--- GOAL ---
Return only the count of lines in which the word "high" appears.

start TASK INPUTS

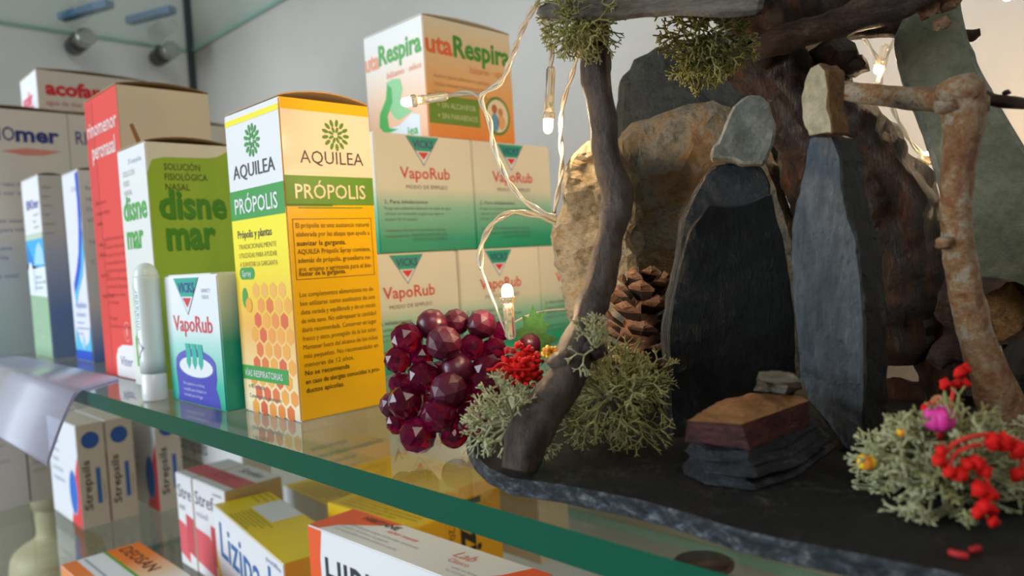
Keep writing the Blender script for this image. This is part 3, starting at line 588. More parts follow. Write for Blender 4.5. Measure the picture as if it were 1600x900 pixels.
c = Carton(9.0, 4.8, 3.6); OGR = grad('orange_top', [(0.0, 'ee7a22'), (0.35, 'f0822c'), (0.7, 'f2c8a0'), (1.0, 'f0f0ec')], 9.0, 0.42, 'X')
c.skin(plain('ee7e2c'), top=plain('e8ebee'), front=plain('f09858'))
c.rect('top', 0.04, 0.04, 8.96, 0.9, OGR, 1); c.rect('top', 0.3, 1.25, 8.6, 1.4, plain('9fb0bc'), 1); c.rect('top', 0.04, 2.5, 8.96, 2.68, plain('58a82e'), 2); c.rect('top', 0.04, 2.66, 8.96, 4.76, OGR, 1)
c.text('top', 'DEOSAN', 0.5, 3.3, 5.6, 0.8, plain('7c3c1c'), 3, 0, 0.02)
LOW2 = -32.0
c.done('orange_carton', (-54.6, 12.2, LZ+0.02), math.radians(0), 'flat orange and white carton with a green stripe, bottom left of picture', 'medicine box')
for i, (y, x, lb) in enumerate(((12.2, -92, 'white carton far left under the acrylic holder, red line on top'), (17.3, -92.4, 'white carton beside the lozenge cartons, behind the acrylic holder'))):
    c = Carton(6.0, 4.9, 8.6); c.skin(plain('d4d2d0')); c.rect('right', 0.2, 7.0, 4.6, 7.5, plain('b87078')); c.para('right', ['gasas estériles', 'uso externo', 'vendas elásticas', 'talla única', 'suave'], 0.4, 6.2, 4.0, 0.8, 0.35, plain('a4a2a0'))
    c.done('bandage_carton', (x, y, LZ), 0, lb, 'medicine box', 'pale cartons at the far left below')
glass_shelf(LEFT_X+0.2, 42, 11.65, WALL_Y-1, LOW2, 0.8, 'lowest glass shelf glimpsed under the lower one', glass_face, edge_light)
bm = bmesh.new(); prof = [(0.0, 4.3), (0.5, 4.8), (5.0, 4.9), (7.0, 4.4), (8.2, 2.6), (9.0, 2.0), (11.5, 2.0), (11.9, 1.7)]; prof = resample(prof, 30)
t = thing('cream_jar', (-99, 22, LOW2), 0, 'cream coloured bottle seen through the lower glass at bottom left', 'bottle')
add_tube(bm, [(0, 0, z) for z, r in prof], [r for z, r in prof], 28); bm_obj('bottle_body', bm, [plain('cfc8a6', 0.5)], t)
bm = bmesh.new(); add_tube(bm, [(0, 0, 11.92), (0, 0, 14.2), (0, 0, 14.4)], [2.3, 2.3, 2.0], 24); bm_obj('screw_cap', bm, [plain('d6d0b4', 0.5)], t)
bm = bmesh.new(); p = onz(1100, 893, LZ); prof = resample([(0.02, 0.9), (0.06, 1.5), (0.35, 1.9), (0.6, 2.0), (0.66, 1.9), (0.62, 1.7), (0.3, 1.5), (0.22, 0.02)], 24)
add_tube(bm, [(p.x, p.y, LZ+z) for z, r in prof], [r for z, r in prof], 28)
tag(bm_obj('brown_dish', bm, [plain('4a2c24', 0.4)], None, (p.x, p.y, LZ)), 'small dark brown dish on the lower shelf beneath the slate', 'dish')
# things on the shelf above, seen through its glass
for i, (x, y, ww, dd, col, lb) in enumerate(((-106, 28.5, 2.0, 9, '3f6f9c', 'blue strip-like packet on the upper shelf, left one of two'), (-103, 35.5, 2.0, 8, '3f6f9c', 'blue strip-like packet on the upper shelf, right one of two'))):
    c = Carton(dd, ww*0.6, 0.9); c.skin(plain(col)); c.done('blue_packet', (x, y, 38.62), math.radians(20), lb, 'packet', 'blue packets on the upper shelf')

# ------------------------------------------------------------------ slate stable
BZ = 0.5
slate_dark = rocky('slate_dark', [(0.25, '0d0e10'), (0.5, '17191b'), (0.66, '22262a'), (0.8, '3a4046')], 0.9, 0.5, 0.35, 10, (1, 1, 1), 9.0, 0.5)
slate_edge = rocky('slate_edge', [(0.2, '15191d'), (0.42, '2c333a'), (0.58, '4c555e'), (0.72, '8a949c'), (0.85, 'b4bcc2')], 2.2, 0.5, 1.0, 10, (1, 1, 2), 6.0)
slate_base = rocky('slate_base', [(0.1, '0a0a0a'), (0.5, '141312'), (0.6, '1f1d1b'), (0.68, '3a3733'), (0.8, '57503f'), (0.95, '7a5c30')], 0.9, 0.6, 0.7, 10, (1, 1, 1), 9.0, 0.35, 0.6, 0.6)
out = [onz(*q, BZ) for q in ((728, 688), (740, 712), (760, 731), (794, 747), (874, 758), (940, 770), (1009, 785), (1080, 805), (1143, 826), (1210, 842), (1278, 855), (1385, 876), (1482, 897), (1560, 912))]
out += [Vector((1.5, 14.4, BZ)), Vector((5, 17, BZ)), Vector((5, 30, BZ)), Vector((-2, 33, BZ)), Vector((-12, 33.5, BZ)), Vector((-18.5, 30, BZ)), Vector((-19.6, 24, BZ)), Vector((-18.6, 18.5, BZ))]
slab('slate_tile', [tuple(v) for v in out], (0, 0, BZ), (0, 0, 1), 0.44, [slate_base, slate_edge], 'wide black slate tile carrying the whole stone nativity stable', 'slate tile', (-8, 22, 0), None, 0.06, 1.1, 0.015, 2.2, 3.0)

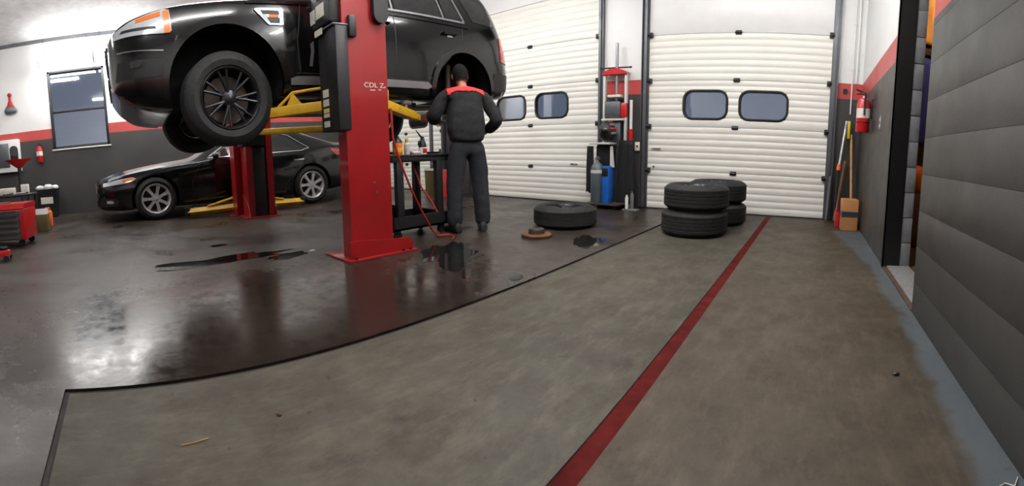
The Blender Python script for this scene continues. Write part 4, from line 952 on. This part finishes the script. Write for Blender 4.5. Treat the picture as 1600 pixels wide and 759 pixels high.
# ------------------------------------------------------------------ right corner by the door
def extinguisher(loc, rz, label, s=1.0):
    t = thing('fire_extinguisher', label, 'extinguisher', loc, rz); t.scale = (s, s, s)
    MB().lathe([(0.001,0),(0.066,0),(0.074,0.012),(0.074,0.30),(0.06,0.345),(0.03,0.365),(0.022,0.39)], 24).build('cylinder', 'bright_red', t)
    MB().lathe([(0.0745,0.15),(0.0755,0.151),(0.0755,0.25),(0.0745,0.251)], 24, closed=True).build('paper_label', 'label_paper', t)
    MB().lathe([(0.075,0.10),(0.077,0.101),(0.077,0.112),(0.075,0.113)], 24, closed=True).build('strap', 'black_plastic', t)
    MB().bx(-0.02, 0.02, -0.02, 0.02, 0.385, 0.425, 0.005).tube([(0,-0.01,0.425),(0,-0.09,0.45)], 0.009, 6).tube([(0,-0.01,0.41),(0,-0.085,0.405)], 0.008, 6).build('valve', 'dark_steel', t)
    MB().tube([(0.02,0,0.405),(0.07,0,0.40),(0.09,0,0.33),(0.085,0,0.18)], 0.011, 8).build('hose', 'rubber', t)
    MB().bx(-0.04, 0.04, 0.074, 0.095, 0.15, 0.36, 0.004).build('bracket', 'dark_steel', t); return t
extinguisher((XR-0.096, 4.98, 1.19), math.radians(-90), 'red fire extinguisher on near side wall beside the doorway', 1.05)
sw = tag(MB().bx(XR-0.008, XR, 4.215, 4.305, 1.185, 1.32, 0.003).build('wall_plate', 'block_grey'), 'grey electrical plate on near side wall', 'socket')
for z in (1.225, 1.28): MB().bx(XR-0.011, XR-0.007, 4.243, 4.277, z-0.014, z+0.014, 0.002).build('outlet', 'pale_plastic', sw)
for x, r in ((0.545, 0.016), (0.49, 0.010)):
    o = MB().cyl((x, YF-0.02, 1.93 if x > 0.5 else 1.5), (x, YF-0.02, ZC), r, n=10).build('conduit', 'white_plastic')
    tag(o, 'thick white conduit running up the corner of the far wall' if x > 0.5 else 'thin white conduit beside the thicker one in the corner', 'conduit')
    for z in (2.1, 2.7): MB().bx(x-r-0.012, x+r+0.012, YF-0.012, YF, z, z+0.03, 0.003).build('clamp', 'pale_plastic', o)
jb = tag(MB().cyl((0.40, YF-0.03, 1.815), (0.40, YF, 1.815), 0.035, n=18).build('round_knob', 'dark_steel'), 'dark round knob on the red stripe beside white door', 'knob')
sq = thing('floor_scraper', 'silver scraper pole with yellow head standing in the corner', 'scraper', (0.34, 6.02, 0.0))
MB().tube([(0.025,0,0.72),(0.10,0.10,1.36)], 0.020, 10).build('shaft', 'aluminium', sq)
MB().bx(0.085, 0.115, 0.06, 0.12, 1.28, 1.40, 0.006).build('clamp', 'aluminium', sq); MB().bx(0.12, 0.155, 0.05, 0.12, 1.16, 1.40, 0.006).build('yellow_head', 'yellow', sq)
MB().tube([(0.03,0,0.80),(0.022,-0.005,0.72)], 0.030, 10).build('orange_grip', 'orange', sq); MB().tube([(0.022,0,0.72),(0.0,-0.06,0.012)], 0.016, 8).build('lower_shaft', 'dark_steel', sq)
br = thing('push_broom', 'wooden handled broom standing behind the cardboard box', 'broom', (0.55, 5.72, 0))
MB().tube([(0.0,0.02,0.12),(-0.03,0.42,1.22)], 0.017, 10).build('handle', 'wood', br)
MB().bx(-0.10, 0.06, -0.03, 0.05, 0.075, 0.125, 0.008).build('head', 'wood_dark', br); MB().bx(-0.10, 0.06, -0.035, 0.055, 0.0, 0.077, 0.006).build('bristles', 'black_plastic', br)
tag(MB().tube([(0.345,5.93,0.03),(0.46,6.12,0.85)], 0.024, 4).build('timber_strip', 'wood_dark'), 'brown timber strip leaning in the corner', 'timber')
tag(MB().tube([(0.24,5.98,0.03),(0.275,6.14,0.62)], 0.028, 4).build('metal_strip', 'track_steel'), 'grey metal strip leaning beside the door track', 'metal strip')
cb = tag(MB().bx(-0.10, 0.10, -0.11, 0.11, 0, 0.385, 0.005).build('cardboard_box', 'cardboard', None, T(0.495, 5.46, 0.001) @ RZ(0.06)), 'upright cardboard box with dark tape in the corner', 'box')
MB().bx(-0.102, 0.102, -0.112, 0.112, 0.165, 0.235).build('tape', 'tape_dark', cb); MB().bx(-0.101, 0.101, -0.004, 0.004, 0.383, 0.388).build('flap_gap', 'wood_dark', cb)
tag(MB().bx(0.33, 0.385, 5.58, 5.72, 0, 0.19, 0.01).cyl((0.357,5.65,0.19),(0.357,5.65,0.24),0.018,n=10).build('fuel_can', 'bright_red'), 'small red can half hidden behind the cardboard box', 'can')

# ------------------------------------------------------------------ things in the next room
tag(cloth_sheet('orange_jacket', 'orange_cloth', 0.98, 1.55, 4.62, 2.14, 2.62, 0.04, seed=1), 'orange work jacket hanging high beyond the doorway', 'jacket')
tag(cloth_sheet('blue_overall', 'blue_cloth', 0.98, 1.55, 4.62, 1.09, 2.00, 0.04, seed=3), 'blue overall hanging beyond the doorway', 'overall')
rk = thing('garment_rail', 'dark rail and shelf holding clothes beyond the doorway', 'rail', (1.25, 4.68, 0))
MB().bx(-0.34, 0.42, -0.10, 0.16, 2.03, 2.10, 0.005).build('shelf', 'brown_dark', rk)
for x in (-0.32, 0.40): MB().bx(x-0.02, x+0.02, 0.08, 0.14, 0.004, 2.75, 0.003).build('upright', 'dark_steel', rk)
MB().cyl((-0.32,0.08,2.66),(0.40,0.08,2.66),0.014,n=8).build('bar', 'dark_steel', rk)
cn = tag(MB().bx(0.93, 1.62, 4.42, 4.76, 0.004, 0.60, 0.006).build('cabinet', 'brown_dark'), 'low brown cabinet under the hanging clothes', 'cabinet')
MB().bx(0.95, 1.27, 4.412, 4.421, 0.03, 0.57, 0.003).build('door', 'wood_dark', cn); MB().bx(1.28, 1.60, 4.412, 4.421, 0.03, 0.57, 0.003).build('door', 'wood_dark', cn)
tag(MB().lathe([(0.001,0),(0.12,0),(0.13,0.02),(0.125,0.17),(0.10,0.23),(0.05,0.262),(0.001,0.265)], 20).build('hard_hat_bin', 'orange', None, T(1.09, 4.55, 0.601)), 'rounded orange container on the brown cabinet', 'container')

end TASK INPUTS

--- TASK RESPONSE ---
2